* **Requirements**: Which lines in the material below contain the word "recreates"? Copy each of them.

(Rows from a 3D scene dataset)

## Start

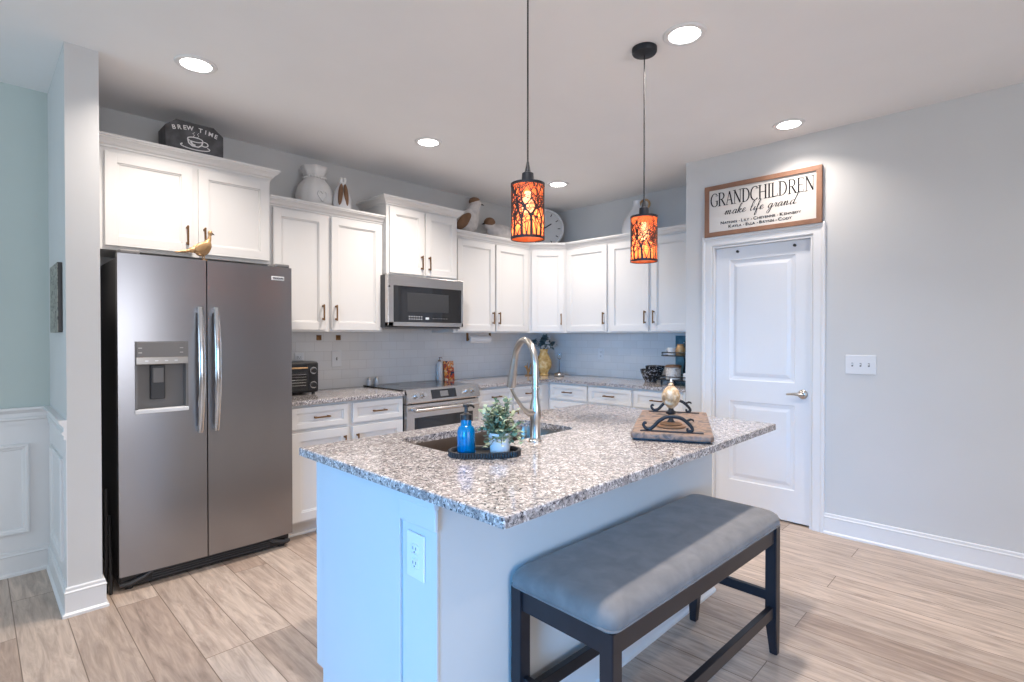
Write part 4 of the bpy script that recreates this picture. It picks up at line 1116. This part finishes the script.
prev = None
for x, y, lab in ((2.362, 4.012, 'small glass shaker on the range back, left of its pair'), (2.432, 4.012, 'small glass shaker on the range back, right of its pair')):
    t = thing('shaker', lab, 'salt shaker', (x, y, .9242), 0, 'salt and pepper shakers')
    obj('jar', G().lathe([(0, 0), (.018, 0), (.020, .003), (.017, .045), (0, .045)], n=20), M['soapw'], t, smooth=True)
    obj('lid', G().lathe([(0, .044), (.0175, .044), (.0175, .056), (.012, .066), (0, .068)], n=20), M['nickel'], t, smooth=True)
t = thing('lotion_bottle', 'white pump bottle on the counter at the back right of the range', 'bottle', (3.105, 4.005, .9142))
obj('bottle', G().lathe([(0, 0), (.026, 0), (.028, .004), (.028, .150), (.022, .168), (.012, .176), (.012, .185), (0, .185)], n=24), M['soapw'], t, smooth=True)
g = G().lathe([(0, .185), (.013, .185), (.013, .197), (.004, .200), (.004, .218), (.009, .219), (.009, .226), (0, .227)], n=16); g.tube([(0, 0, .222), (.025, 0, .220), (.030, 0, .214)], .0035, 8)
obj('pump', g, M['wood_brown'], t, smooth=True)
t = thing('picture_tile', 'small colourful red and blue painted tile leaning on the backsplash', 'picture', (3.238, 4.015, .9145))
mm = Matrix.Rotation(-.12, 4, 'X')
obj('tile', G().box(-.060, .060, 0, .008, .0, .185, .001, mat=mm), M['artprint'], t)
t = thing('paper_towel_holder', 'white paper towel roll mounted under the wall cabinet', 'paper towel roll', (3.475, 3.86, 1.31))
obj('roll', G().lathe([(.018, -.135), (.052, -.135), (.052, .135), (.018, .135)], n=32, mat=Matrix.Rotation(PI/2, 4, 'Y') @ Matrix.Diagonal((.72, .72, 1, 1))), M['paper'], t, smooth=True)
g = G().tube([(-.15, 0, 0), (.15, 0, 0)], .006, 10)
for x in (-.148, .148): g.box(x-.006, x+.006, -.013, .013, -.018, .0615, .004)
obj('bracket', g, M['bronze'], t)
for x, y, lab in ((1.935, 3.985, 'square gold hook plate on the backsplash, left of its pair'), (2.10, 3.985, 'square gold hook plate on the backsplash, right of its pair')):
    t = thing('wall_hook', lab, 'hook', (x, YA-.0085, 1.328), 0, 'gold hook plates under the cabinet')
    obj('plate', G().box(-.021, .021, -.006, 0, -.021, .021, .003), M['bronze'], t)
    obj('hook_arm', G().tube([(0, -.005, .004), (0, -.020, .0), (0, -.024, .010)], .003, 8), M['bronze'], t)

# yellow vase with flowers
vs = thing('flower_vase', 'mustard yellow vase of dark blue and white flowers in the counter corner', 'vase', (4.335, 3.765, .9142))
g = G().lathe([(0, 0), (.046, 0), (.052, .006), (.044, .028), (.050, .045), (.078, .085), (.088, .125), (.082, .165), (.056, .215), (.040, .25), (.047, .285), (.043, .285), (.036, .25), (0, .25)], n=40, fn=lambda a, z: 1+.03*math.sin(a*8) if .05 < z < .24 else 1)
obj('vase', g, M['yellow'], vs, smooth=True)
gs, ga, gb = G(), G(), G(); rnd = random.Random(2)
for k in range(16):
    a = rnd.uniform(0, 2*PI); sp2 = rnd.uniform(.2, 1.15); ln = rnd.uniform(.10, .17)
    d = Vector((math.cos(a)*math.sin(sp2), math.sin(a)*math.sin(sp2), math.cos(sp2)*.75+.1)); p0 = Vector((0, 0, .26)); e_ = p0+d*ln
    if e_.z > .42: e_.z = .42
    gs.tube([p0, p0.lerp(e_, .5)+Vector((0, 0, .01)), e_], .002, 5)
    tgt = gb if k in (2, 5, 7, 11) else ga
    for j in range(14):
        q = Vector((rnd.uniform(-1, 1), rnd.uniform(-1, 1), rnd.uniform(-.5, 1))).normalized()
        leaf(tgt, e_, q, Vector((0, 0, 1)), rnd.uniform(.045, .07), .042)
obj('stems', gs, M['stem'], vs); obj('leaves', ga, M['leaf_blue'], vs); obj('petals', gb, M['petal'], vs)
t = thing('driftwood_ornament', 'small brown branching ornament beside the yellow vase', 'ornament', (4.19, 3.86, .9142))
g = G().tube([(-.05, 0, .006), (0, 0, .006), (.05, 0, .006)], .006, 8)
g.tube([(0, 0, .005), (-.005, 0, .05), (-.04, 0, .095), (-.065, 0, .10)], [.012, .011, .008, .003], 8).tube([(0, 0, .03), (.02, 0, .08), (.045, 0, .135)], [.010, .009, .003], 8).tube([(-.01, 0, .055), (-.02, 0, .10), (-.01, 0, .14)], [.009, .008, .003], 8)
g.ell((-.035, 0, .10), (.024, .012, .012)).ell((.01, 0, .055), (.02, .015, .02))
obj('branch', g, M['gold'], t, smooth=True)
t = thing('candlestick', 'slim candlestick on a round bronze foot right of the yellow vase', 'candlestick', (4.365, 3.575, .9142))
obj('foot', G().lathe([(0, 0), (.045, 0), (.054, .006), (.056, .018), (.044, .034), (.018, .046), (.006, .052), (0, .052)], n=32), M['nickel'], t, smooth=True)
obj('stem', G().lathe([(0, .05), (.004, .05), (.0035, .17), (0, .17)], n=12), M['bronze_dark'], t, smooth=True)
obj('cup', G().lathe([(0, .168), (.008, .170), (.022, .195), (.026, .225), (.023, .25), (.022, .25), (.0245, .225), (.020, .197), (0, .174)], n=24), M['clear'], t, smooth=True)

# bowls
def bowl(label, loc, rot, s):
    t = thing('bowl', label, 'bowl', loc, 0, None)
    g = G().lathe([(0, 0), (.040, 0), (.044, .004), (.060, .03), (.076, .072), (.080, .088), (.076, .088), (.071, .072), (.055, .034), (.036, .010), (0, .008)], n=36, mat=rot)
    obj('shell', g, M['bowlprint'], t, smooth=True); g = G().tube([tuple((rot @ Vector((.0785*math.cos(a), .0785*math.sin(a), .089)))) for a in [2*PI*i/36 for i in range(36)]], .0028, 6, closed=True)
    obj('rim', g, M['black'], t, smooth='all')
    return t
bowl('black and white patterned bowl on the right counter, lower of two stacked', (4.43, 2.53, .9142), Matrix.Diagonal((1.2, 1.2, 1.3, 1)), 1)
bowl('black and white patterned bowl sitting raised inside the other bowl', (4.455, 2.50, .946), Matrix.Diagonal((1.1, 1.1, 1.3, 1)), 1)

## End
## Start

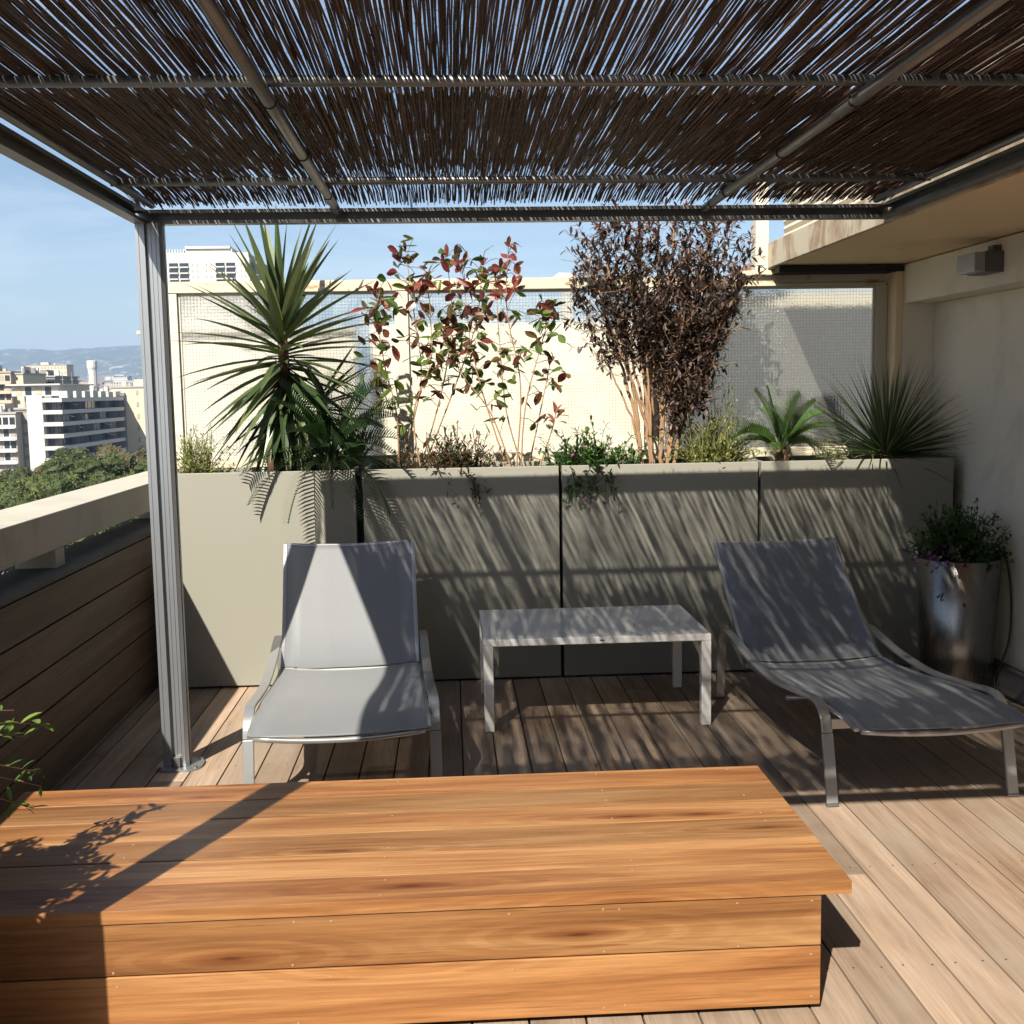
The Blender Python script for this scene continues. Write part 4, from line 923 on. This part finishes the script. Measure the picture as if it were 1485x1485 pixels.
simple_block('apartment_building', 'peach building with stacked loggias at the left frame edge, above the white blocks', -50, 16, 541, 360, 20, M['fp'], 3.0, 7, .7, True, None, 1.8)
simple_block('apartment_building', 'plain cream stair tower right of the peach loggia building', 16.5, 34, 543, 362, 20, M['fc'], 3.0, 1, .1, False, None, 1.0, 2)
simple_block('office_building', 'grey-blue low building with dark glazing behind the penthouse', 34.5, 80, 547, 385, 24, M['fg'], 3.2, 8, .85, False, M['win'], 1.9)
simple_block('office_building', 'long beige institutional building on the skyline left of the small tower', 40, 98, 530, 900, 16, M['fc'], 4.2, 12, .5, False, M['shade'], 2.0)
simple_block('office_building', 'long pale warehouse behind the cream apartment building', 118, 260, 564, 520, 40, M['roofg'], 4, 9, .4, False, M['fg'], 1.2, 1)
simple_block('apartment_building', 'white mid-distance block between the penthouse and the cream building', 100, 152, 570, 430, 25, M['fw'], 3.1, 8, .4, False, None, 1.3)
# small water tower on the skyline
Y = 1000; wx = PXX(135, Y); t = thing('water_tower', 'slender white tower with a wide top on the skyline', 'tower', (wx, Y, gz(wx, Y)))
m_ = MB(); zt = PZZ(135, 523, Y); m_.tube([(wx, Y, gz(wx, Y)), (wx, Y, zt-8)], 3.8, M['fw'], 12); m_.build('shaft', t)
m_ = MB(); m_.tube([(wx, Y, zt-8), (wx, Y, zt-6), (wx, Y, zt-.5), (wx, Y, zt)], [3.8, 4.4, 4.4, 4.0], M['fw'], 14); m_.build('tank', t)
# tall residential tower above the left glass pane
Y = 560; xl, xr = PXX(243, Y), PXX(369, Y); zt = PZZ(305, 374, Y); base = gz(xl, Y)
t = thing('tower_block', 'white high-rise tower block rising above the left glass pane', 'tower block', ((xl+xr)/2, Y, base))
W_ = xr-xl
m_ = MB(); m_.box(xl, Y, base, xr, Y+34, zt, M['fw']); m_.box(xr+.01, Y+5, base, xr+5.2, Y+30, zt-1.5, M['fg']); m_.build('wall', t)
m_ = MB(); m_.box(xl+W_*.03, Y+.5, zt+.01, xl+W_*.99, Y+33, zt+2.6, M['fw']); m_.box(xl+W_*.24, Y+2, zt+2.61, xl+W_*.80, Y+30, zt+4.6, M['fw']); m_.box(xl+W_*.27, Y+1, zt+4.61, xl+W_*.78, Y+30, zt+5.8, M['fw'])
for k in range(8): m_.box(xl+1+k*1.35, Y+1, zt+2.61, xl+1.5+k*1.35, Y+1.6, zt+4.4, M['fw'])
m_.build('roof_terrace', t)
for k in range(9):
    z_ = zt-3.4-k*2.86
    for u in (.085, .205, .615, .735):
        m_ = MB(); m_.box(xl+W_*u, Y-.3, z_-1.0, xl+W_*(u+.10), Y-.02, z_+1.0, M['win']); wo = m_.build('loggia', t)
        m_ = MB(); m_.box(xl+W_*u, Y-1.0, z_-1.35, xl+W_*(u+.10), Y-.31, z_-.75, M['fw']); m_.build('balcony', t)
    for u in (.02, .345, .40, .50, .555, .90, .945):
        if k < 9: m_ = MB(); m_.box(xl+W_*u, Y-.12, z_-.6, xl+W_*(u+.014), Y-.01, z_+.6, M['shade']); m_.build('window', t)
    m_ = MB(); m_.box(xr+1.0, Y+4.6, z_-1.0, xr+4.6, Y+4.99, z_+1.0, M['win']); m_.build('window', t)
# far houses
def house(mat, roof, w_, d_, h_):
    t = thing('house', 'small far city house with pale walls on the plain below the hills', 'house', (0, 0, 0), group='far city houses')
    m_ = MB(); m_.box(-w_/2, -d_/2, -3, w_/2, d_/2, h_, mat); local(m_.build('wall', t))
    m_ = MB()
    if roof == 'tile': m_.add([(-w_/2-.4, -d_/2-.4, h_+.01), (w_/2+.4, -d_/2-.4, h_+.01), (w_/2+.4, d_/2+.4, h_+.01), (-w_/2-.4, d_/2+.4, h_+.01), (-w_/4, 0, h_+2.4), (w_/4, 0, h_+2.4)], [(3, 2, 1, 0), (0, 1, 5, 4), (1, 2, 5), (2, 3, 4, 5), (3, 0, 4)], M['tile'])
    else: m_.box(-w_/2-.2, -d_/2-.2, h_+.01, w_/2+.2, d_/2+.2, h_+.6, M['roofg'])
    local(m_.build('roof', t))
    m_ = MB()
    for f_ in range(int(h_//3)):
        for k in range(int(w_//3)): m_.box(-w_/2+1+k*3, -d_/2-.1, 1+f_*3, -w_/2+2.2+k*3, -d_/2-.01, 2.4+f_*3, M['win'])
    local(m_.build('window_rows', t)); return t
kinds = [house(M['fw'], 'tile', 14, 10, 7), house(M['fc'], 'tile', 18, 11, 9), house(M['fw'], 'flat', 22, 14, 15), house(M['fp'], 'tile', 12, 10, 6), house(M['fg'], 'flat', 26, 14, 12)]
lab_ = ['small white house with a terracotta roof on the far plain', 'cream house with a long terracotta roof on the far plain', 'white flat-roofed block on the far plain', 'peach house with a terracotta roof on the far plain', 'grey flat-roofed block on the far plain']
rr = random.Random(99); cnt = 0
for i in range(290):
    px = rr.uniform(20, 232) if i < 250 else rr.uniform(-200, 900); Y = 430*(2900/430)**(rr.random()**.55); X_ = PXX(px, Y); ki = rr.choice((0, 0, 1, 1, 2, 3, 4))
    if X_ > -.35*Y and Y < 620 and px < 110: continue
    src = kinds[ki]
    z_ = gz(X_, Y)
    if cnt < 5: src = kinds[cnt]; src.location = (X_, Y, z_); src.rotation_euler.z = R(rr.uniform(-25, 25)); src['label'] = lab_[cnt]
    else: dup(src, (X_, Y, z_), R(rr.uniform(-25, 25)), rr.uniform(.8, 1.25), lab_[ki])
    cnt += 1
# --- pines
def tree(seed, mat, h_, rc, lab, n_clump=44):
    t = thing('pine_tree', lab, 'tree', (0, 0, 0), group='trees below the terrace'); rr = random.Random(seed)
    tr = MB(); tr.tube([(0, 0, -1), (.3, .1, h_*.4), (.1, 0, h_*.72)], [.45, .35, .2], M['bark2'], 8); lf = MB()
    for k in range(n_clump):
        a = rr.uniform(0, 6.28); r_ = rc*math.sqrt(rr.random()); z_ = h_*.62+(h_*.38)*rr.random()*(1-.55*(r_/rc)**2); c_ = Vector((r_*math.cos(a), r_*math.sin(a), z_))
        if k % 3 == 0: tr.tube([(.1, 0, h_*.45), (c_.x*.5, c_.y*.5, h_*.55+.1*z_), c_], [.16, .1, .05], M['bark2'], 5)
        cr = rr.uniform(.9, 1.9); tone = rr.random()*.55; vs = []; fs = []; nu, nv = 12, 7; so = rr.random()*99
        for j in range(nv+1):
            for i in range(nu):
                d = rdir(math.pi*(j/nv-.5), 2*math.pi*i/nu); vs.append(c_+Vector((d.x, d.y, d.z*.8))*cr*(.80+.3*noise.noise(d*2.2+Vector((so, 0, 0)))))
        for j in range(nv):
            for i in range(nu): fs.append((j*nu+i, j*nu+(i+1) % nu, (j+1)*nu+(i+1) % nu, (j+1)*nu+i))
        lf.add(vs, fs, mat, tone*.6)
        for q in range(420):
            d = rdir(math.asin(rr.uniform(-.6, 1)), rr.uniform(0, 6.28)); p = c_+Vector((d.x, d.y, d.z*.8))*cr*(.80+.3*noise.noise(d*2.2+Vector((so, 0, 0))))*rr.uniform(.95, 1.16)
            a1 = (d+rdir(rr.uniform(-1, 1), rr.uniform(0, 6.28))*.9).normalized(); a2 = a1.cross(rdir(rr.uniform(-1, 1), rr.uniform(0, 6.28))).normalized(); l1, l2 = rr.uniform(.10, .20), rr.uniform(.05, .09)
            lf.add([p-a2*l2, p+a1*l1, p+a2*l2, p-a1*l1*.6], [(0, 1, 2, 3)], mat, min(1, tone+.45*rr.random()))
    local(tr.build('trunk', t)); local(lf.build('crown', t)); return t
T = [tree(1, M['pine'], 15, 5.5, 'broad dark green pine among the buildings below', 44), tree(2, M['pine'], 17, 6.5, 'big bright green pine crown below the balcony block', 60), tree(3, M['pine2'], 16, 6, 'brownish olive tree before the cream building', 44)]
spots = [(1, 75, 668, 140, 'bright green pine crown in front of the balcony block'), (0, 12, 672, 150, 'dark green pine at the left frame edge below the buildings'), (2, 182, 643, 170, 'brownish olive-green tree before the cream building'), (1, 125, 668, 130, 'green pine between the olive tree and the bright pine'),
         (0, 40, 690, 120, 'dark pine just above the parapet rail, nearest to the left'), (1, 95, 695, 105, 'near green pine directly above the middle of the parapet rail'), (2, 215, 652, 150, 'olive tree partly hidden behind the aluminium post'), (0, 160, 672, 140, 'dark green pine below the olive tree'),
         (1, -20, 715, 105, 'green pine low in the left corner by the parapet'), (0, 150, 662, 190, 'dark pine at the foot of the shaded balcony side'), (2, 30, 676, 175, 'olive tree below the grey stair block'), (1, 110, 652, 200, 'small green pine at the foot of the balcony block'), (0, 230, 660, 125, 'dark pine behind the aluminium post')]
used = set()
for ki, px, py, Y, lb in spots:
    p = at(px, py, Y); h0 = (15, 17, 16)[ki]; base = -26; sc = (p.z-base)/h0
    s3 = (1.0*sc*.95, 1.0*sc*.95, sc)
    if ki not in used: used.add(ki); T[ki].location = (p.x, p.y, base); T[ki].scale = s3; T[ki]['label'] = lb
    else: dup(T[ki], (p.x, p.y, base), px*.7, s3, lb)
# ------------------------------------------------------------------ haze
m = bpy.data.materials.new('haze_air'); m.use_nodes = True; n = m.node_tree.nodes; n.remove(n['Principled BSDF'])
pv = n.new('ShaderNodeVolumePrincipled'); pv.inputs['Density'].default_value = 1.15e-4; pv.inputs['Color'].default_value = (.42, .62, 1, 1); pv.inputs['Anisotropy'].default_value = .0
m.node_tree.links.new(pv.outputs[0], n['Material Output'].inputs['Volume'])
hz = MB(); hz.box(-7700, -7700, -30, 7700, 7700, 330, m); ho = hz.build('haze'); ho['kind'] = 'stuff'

## End
## Start

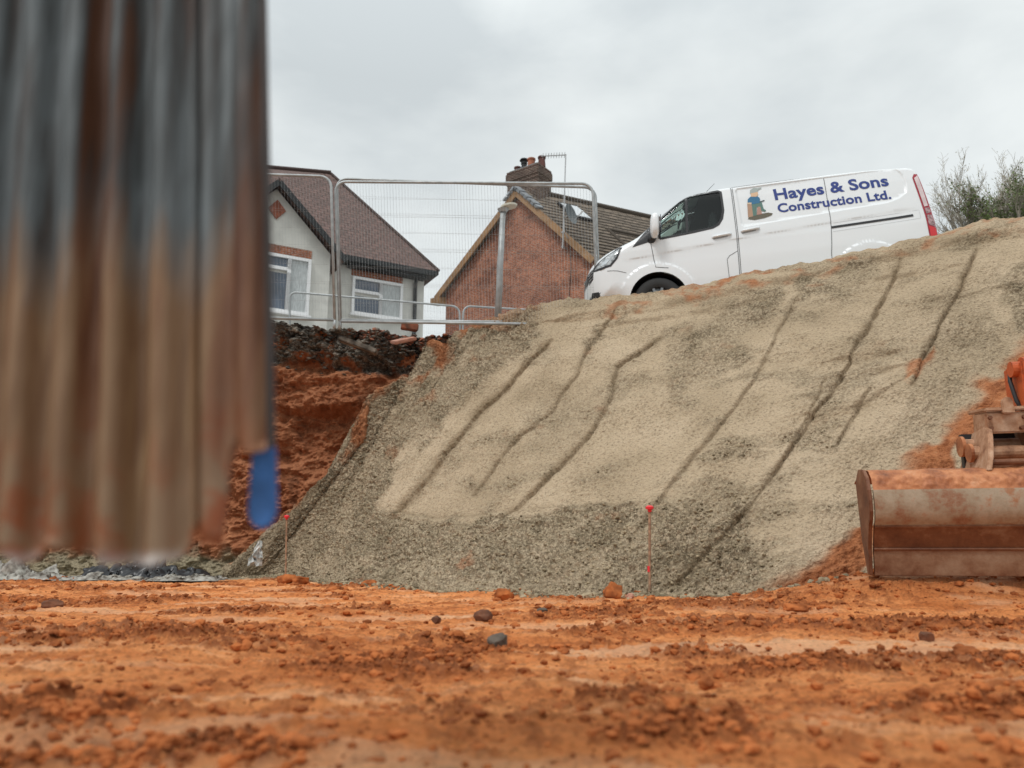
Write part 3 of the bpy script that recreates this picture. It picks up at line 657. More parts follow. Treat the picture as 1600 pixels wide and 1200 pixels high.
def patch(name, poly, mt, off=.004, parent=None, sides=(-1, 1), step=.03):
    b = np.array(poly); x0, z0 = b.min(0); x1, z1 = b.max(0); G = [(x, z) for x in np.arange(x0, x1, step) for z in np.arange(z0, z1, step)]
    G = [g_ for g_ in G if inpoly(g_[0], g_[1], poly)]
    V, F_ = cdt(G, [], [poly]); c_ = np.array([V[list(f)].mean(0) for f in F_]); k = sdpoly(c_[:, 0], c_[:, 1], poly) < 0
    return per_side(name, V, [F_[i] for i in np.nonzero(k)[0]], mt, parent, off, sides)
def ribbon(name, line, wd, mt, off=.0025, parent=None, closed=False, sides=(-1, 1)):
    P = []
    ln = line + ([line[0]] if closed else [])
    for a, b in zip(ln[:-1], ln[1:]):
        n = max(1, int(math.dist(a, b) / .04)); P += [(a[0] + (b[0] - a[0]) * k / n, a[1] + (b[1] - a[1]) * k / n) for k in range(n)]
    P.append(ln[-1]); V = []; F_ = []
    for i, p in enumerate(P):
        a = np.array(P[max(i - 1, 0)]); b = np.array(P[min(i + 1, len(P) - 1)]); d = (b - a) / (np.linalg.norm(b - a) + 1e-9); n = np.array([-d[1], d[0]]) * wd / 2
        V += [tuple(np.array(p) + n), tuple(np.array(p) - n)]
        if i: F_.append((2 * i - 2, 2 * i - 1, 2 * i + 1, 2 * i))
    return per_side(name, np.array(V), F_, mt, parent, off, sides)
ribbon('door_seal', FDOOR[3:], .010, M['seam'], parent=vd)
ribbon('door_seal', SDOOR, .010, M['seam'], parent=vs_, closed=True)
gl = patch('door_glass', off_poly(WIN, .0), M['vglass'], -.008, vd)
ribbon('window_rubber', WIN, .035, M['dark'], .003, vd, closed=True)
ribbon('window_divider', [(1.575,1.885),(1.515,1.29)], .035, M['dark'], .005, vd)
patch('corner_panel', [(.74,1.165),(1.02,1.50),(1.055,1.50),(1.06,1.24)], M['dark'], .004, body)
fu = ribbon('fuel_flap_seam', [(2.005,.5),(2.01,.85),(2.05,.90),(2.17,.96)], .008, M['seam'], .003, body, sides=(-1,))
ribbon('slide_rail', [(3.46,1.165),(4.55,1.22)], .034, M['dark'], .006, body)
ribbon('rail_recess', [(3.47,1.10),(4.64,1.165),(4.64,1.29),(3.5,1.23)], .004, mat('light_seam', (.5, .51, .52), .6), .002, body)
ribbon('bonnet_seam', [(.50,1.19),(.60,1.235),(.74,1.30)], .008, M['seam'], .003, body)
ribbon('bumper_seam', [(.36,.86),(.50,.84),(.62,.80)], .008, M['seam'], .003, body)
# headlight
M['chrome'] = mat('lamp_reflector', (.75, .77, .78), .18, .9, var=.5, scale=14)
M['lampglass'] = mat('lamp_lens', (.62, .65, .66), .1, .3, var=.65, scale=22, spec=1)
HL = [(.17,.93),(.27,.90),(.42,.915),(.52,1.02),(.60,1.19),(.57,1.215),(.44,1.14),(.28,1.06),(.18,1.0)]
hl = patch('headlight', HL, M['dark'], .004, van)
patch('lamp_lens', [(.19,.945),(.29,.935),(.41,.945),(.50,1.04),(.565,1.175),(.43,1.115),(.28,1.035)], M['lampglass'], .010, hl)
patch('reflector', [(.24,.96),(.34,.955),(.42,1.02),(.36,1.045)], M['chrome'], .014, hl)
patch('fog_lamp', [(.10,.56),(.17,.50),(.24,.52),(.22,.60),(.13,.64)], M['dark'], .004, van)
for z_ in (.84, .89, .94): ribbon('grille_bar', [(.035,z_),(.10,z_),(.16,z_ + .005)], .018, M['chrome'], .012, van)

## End

* **Result below**:
Write part 4 of the bpy script that recreates this picture. It picks up at line 1116. This part finishes the script.
Write part 3 of the bpy script that recreates this picture. It picks up at line 657. More parts follow. Treat the picture as 1600 pixels wide and 1200 pixels high.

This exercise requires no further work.